| Task brief |
Copy out each line of the material in which the word "this" appears.

Scene modeling code data
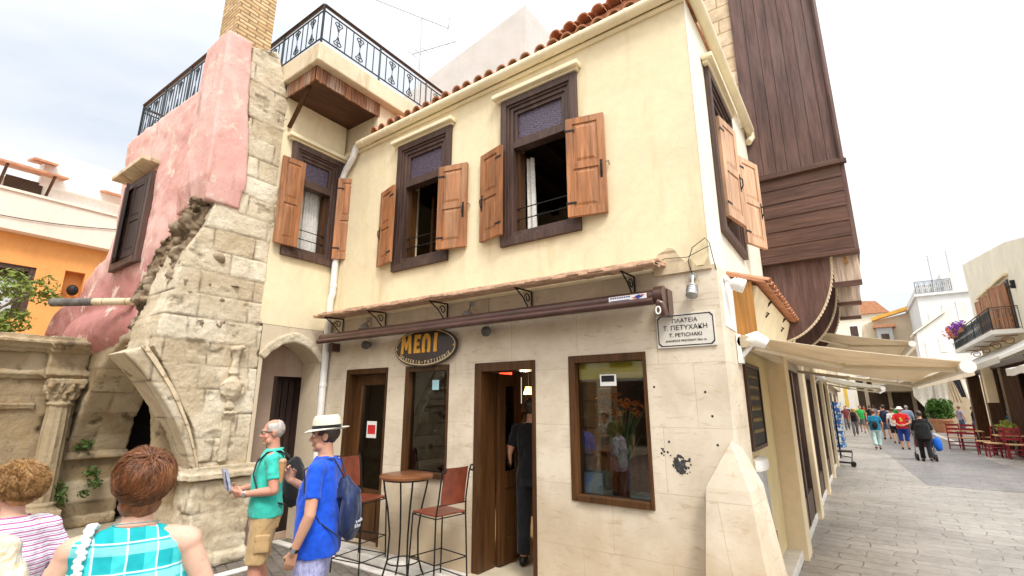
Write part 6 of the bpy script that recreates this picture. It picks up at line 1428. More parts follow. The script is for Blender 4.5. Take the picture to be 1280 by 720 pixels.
    m.ball((0, -0.012, 0.032), (0.073, 0.092, 0.088), 24, 16); m.ball((0, 0.018, -0.030), (0.060, 0.070, 0.082), 20, 14); m.ball((0, 0.066, -0.092), (0.028, 0.024, 0.022)); m.ball((0, 0.068, 0.030), (0.052, 0.022, 0.016))
    for sx in (-1, 1):
        m.ball((sx * 0.036, 0.060, -0.025), (0.026, 0.022, 0.026)); m.ball((sx * 0.076, -0.008, -0.004), (0.010, 0.024, 0.032)); m.ball((sx * 0.080, -0.012, 0.006), (0.008, 0.020, 0.022)); m.ball((sx * 0.011, 0.094, -0.028), (0.010, 0.011, 0.008)); m.ball((sx * 0.045, 0.035, -0.07), (0.022, 0.03, 0.03))
    capsule(m, T((0, 0.082, 0.022)) if False else (0, 0.082, 0.022), 0.009, (0, 0.108, -0.022), 0.0115, 8); m.ball((0, 0.083, -0.052), (0.023, 0.012, 0.007)); m.ball((0, 0.081, -0.064), (0.020, 0.012, 0.008))
    m.tf = lambda p: Vector(p)
    me = solidify_mesh(m.mesh(), vox, 2 if far else 3, 0.5); body = finish('body', me, MAT[skin_m], t, smooth=180)
    if not far:
        for sx in (-1, 1):
            q = MB(T); q.ball((sx * 0.031, 0.077, 0.010), 0.0112, 12, 8); e = q.build('eye', MAT['eye'], body, smooth=180)
            q = MB(T); q.ball((sx * 0.031, 0.0855, 0.010), (0.005, 0.0035, 0.005), 10, 6); q.build('iris', MAT['iris'], body, smooth=180)
            q = MB(T); q.tube([(sx * 0.014, 0.092, 0.030), (sx * 0.032, 0.090, 0.036), (sx * 0.052, 0.074, 0.030)], [0.004, 0.005, 0.003], 6); q.build('eyebrow', MAT[hairspec['mat']] if hairspec else MAT['hair_dark'], body)
        q = MB(T); q.ball((0, 0.0875, -0.0535), (0.020, 0.009, 0.0045), 12, 6); q.ball((0, 0.0865, -0.0625), (0.018, 0.009, 0.005), 12, 6); q.build('lips', MAT['lip'], body, smooth=180)
    # clothes
    def garment(name, m, mat, wr=0.006, v=None, sc=7.0, an=(1, 1, 0.5)):
        me = solidify_mesh(m.mesh(), v or max(0.009, vox), 3, 0.5)
        if wr: rough(me, wr, sc, 3, an, seed=len(label)); rough(me, wr * 0.5, sc * 2.3, 3, (1, 1, 0.7), seed=len(label) + 7)
        return finish(name, me, mat if not isinstance(mat, str) else MAT[mat], t, smooth=180)
    parts = {'root': t, 'body': body, 'T': T, 'sh': sh, 'legs': legs, 'garment': garment, 'A': A}
    if top:
        k = 0.013; hem = top.get('hem', 0.86); m = MB(); tg = top.get('loose', 1.0)
        secs = [(hem, 0, 0.0, 0.178 * g * tg, 0.128 * g * tg), (0.95, 0, 0.0, 0.178 * g * tg + 0.004, 0.128 * g * tg + 0.004), (1.06, 0, 0.006, 0.165 * g * tg + 0.006, 0.120 * g * tg + 0.008), (1.16, 0, 0.010, 0.158 * g * tg + 0.008, 0.118 * g * tg + 0.006), (1.26, 0, 0.012, 0.160 * g + k, 0.118 * g + bust + k), (1.34, 0, 0.0, sw * 0.93 + k, 0.108 + k), (1.42, 0, -0.008, sw * 0.88 + k, 0.090 + k), (1.468, 0, -0.012, sw * 0.53 + k * 0.8, 0.066 + k), (1.488, 0, -0.012, 0.072, 0.066)]
        loft(m, secs)
        sl = top.get('sleeve', 'short')
        for sd in ('left', 'right'):
            shp, e, w = sh[sd]; sx = -1 if sd == 'left' else 1
            if sl == 'none': capsule(m, (sx * sw * 0.5, -0.006, 1.425), 0.055, (sx * sw * 0.84, -0.007, 1.41), 0.056)
            else:
                capsule(m, (sx * sw * 0.55, -0.006, 1.42), 0.062, shp, 0.064)
                end = shp.lerp(e, 0.66) if sl == 'short' else e
                if sl == 'half': end = e
                cone(m, shp + (shp - e).normalized() * 0.01, 0.060, end, 0.056)
                if sl == 'long': capsule(m, shp, 0.058, e, 0.048); cone(m, e, 0.047, e.lerp(w, 0.93), 0.036)
        parts['top'] = garment('shirt', m, top['mat'], top.get('wr', 0.010))
    if bottom:
        kind = bottom.get('kind', 'shorts'); m = MB()
        loft(m, [(0.80, 0, 0, 0.16 * g, 0.115 * g), (0.90, 0, -0.004, 0.176 * g, 0.126 * g), (1.0, 0, 0, 0.164 * g, 0.114 * g), (1.03, 0, 0, 0.158 * g, 0.108 * g)])
        for sd in ('left', 'right'):
            hip, knee, ank = legs[sd]; f = bottom.get('f', 0.95)
            if kind == 'skirt': continue
            if kind == 'shorts': end = hip.lerp(knee, f) ; cone(m, hip + Vector((0, 0, 0.02)), 0.100 * g, end, 0.088 * (0.4 + 0.6 * g))
            else:
                capsule(m, hip, 0.098 * g, knee, 0.080); end = knee.lerp(ank, f); cone(m, knee + Vector((0, 0, 0.04)), 0.080, end, bottom.get('cuff', 0.068))
        if kind == 'skirt': loft(m, [(bottom.get('z', 0.45), 0, 0.0, 0.21, 0.17), (0.7, 0, 0, 0.185, 0.14), (0.9, 0, 0, 0.178 * g, 0.128 * g)])
        parts['bottom'] = garment('shorts' if kind == 'shorts' else 'skirt' if kind == 'skirt' else 'trousers', m, bottom['mat'], bottom.get('wr', 0.008))
    for sd in ('left', 'right'):
        hip, knee, ank = legs[sd]; sx = -1 if sd == 'left' else 1; m = MB()
        capsule(m, ank + Vector((0, -0.03, -0.045)), 0.040, ank + Vector((sx * 0.02, 0.16, -0.055)), 0.032); capsule(m, ank + Vector((0, -0.02, -0.03)), 0.042, ank + Vector((0, 0.02, -0.02)), 0.042)
        for v in m.bm.verts: v.co.z = max(v.co.z, 0.003 + (fl if sd == 'left' else fr_)[2])
        garment('shoe', m, MAT[shoes] if shoes in MAT else shoes, 0.0)
    if hairspec:
        h = hairspec; m = MB(T); th = h.get('t', 0.010)
        if h['kind'] == 'short':
            n1, n2 = 40, 28; bald = h.get('bald', 0)
            for i in range(n2):
                for j in range(n1):
                    c_ = []
                    for (a, b) in ((i, j), (i, j + 1), (i + 1, j + 1), (i + 1, j)):
                        th_ = math.pi * a / n2; ph = 2 * math.pi * b / n1; u = Vector((math.sin(th_) * math.cos(ph), math.sin(th_) * math.sin(ph), math.cos(th_)))
                        rr_ = 1 + 0.03 * noise.noise(u * 6)
                        c_.append(Vector((u.x * (0.073 + th) * rr_, -0.012 + u.y * (0.092 + th) * rr_, 0.032 + u.z * (0.088 + th) * rr_)))
                    c = sum(c_, Vector()) / 4
                    if c.z < -0.055 + 0.02 * noise.noise(c * 40): continue
                    if c.y > 0.045 + 0.012 * noise.noise(c * 60) and c.z < 0.092: continue
                    if c.y > 0.012 and c.z < 0.015: continue
                    if bald and c.z > 0.085 and c.y > -0.05: continue
                    if len({tuple(round(q, 5) for q in v) for v in c_}) < 4: continue
                    m.quad(*c_)
            bmesh.ops.remove_doubles(m.bm, verts=m.bm.verts[:], dist=0.0005)
            me = m.mesh(); rough(me, 0.004, 55, 2); hr = finish('hair', me, MAT[h['mat']], t, smooth=180)
            so = hr.modifiers.new('thickness', 'SOLIDIFY'); so.thickness = 0.007; so.offset = 0
        else:
            vol = h['vol']; drop = h.get('drop', -0.06)
            m.tf = T; m.ball((0, -0.016, 0.036), (0.073 + vol * 0.35, 0.090 + vol * 0.4, 0.086 + vol * 0.45), 24, 16)
            m.ball((0, -0.040, -0.02 + drop * 0.25), (0.066 + vol * 0.3, 0.056 + vol * 0.3, 0.06), 20, 12)
            for v in m.bm.verts:
                l = M_.inverted() @ v.co
                if l.y > 0.05 and l.z < 0.08: l.y = 0.03; v.co = M_ @ l
            me = solidify_mesh(m.mesh(), 0.009, 2); rough(me, 0.006, 22, 3); hr = finish('hair', me, MAT[h['mat']], t, smooth=180)
            rr = random.Random(h.get('seed', 5)); n = h.get('n', 1600); curl = h.get('curl', 0.0); L = h.get('len', 0.14); mess = h.get('mess', 0.3)
            rx, ry, rz_ = 0.073 + vol * 0.8, 0.092 + vol * 0.8, 0.086 + vol * 0.8; crown = Vector((0.15, -0.30, 0.92)).normalized()
            m = MB(T); per = 14 if n < 2000 else 24; clumps = max(60, n // per)
            for c in range(clumps):
                cu = Vector((rr.gauss(0, 1), rr.gauss(-0.35, 1), rr.gauss(0.25, 0.9))).normalized() if c % 4 else Vector((rr.gauss(0, 0.8), -1, rr.uniform(-0.9, 0.1))).normalized()
                if cu.y > 0.45 and cu.z < 0.45: continue
                cd = Vector((rr.gauss(0, mess), rr.gauss(0, mess), rr.gauss(0, mess * 0.5))); cl_ = rr.uniform(-0.004, 0.016) * (vol / 0.026); ll0 = L * rr.uniform(0.65, 1.2); flip = rr.uniform(-0.3, 1.0) * h.get('flip', 0.012); ph0 = rr.uniform(0, 6.28)
                for _ in range(per):
                    p_u = (cu + Vector((rr.gauss(0, 0.12), rr.gauss(0, 0.12), rr.gauss(0, 0.12)))).normalized(); pts, rad = [], []; N = 8; ll = ll0 * rr.uniform(0.8, 1.1); lift = cl_ + rr.uniform(-0.003, 0.003); ph = ph0 + rr.uniform(-0.5, 0.5)
                    for k in range(N):
                        q = k / (N - 1); arch_ = 0.3 + 1.4 * math.sin(min(1, q * 1.3) * math.pi * 0.7)
                        lf_ = lift * arch_ - 0.004 * (k == 0)
                        base = Vector((p_u.x * (rx + lf_), -0.018 + p_u.y * (ry + lf_), 0.034 + p_u.z * (rz_ + lf_)))
                        if base.z < -0.02:
                            nar = 1 - 0.30 * min(1, (-0.02 - base.z) / 0.08); base.x *= nar; base.y = min(base.y, -0.01)
                        base += Vector((p_u.x, p_u.y, 0)) * flip * q * q
                        if curl: base += Vector((math.cos(ph + q * 12), math.sin(ph + q * 12) * 0.8, math.sin(ph * 2 + q * 10))) * curl * (0.35 + q)
                        if base.z < drop - 0.03 + 0.03 * math.sin(c * 2.4) and k > 2: break
                        pts.append(base); rad.append(h.get('r', 0.0022) * (1 - 0.75 * q) + 0.0004)
                        tgt = (p_u - crown * p_u.dot(crown)); tgt = tgt.normalized() if tgt.length > 1e-4 else Vector((0, -1, 0))
                        tgt = (tgt * 0.75 + Vector((0, -0.05, -0.6)) + cd + p_u.cross(crown) * 0.35).normalized()
                        p_u = (p_u + tgt * ll / N / rx).normalized()
                    if len(pts) > 3: m.tube(pts, rad, 3, cap=False)
            m.build('hair_strands', MAT[h['mat']], hr, smooth=180)
        parts['hair'] = hr
    return parts
def strap(parts, pts, r, mat, name='strap', flat=0.3, parent=None):
    m = MB(); m.tube(pts, r, 8, flat=flat); return m.build(name, MAT[mat] if isinstance(mat, str) else mat, parent or parts['root'], smooth=60)
def watch(parts, sd='left', dark=True):
    shp, e, w = parts['sh'][sd]; d = (Vector(w) - Vector(e)).normalized(); c = Vector(w) - d * 0.025
    m = MB(); m.tube([c - d * 0.011, c + d * 0.011], 0.0315, 16); wt = m.build('watch', MAT['black'] if dark else MAT['grey_metal'], parts['root'], smooth=50)
    n = Vector((-1, 0, 0.0)) if sd == 'left' else Vector((1, 0, 0)); n = (n - d * n.dot(d)).normalized(); m = MB(); m.tube([c + n * 0.028, c + n * 0.038], 0.017, 16); m.build('dial', MAT['grey_metal'], wt, smooth=50)

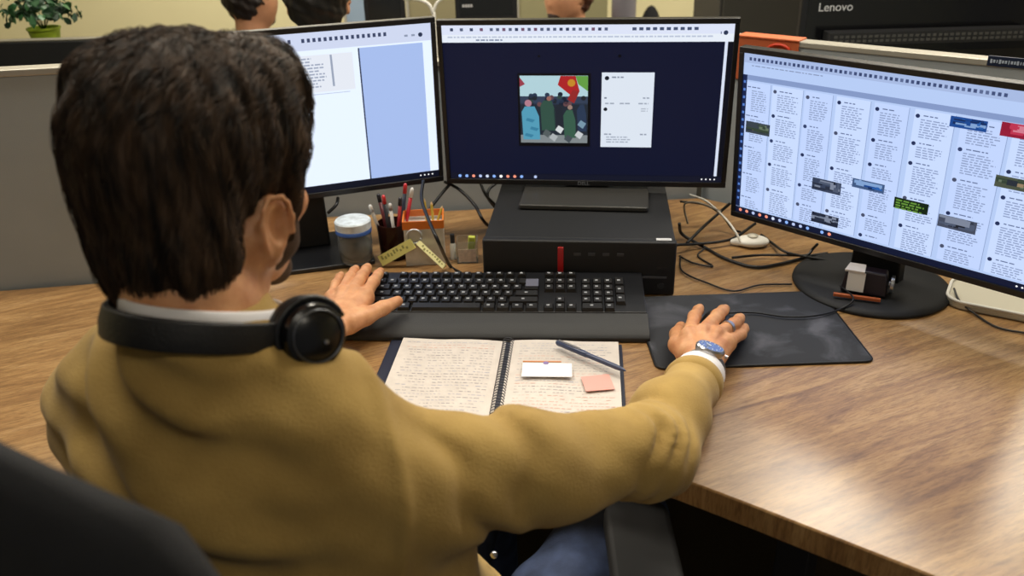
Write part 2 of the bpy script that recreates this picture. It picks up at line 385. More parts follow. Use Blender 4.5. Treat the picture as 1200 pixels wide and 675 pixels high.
def top_bar(s, u0=0, u1=1, dark='5b6a85', vs=(.028, .075)):
    u = u0+.02
    while u < u1-.10:
        wd = R.choice((.008, .01, .014)); s.q(u, vs[0], u+wd*.8, vs[0]+.014, 2, R.choice((dark, '7a4a50', '3b4a78', '6a7288'))); u += .022 if R.random() < .8 else .05
    s.text(u0+.01, vs[1]-.01, u1-.12, vs[1]-.005, 2, 'a9b4cc', 1, .008)
def taskbar(s, v=.962, n=11, u0=.02, dark='070d1e'):
    s.q(0, v, 1, 1, 2.5, dark)
    for i in range(n):
        if R.random() < .85: s.disc(u0+i*.026, (v+1)/2, .0060, 4, R.choice(('d8e4ff', 'ffffff', '8fb8ff', 'ff9d80', 'b8c8f0')))
    for i in range(4): s.disc(.93+i*.015, (v+1)/2, .003, 4, 'ffffff')
def draw_left(s):
    s.q(0, 0, 1, 1, 1, 'e2eeff', 1.1); s.q(0, 0, 1, .105, 2, 'd5def7', .95)
    u = .42
    while u < .84: s.q(u, .035, u+.010, .058, 3, '3c4766'); u += .0185 if u > .55 else .045
    for u in (.905, .93): s.q(u, .06, u+.012, .072, 3, '8d98b0')
    s.disc(.962, .066, .008, 3, '28334e')
    s.q(.10, .135, .72, .36, 2, 'eef3fd', .93); s.text(.44, .15, .63, .34, 3, 'a3aec6', .9, .019)
    s.q(.643, .14, .650, .33, 3, 'a9b5cd', .8)
    s.q(.40, .37, .70, .374, 3, 'b7c2da')
    s.q(.74, .115, .745, .955, 3, '35405c', .8); s.q(.745, .115, .968, .955, 2, 'b0c8fa', .9)
    taskbar(s, .955, 9, .03)
def draw_mid(s):
    s.q(0, 0, 1, .105, 1, 'dfe6fa', .98); s.q(0, .058, 1, .105, 2, 'eaf1fb', .98)
    u = .03
    while u < .58: s.q(u, .018, u+.011, .036, 3, R.choice(('55607c', '36415f', '70506a'))); u += .022 if u > .15 else .035
    u = .66
    while u < .88: s.q(u, .018, u+.014, .036, 3, '44506e'); u += .023
    s.text(.02, .068, .93, .074, 3, 'b9c3d8', 1, .02, False); s.text(.12, .086, .25, .092, 3, '7f8ba6', 1, .02)
    s.disc(.972, .052, .008, 3, '2b3652'); s.q(.955, .045, .958, .06, 3, '5b6784')
    s.q(.972, .105, .982, .96, 1, 'dfe8fb', .95)
    s.q(0, .105, .972, .96, 1, '0d1430', .8)
    taskbar(s, .962, 12, .035, '101426')
    # the photograph shown on the page: a crowd under two flags
    s.q(.262, .295, .522, .77, 2, '05060c', .8)
    u0, v0, u1, v1 = .270, .310, .512, .745; w, h = u1-u0, v1-v0
    X = lambda a: u0+w*a; Y = lambda a: v0+h*a
    s.q(u0, v0, u1, v1, 3, 'b9dbe4', .9)
    s.q(X(0), Y(.30), X(1), Y(.42), 4, '39465e', .8)
    s.q(X(0), Y(.40), X(1), Y(1), 4, '262f3b', .8)
    s.q(X(.0), Y(.88), X(1), Y(1), 5, '8d9598', .8)
    for i in range(24):
        a = R.random()*.96; c = R.choice(('1a2233', '2b3a52', '334a44', '6a4a4e', '20262c'))
        s.disc(X(a+.02), Y(R.uniform(.27, .42)), .009, 6, c, .9)
    for (a, b_, wd, ht, c) in ((.02, .45, .26, .5, '58a6c4'), (.30, .36, .22, .45, '35564a'), (.50, .42, .14, .4, '232a35'), (.64, .50, .18, .42, '3b6250'), (.84, .42, .14, .4, '2c3d58')):
        s.poly([(X(a), Y(b_+.08)), (X(a+.05), Y(b_)), (X(a+wd*.75), Y(b_)), (X(a+wd), Y(b_+.15)), (X(a+wd*1.05), Y(b_+ht)), (X(a+.02), Y(b_+ht))][::-1], 7, c, .85)
    s.disc(X(.12), Y(.40), .013, 8, 'b88292', .9); s.disc(X(.43), Y(.33), .009, 8, '9a6a60', .9); s.disc(X(.74), Y(.46), .009, 8, 'a08478', .9)
    for a, b_ in ((.10, .62), (.16, .75), (.08, .85)): s.poly([(X(a), Y(b_)), (X(a+.12), Y(b_+.03)), (X(a+.08), Y(b_+.07)), (X(a-.02), Y(b_+.04))][::-1], 8, '3f8cae', .8)
    for a, b_, c in ((.57, .78, 'e3e8ea'), (.38, .84, '5a6466'), (.70, .92, '49535a'), (.86, .86, 'd5dadd'), (.48, .90, 'b9bfc2'), (.9, .7, '7fa0b4')): s.poly([(X(a), Y(b_-.05)), (X(a+.08), Y(b_)), (X(a+.03), Y(b_+.08)), (X(a-.05), Y(b_+.02))][::-1], 8, c, .85)
    s.poly([(X(.60), Y(.0)), (X(.82), Y(.0)), (X(.88), Y(.22)), (X(.80), Y(.32)), (X(.56), Y(.13))][::-1], 9, 'b8262a', .85)
    s.poly([(X(.82), Y(.0)), (X(1), Y(.0)), (X(1), Y(.22)), (X(.86), Y(.12))][::-1], 9, '6aa84a', .85)
    s.disc(X(.76), Y(.10), .014, 10, 'd8962e', .8); s.poly([(X(.88), Y(.22)), (X(.80), Y(.40)), (X(.70), Y(.34)), (X(.78), Y(.2))][::-1], 10, '9d2b2c', .85)
    s.poly([(X(0), Y(.02)), (X(.08), Y(.12)), (X(0), Y(.16))][::-1], 9, 'a04050', .9)
    # the caption card
    s.q(.560, .290, .742, .770, 3, 'e2ebf7', .95)
    s.disc(.578, .325, .008, 4, '111824'); s.text(.595, .315, .64, .33, 4, '8b95a8', .9, .02); s.text(.57, .445, .58, .45, 4, '6b7588', .9, .02); s.text(.705, .445, .73, .45, 4, 'a0aabc', .9, .02)
    for u in (.573, .625, .69): s.text(u, .48, u+.035, .49, 4, 'a5afc0', .9, .02, False)
    s.disc(.575, .522, .007, 4, '111824'); s.text(.70, .515, .728, .535, 4, 'b5becd', .9, .014)
    s.text(.572, .68, .61, .69, 4, '98a2b4', .9, .02); s.text(.70, .68, .728, .69, 4, '98a2b4', .9, .02); s.text(.58, .70, .68, .745, 4, 'a8b2c4', .9, .016)
    s.disc(.34, .19, .005, 2, '03040a'); s.disc(.62, .19, .006, 2, '03040a')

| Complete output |
Write part 6 of the bpy script that recreates this picture. It picks up at line 1428. More parts follow. The script is for Blender 4.5. Take the picture to be 1280 by 720 pixels.
Write part 2 of the bpy script that recreates this picture. It picks up at line 385. More parts follow. Use Blender 4.5. Treat the picture as 1200 pixels wide and 675 pixels high.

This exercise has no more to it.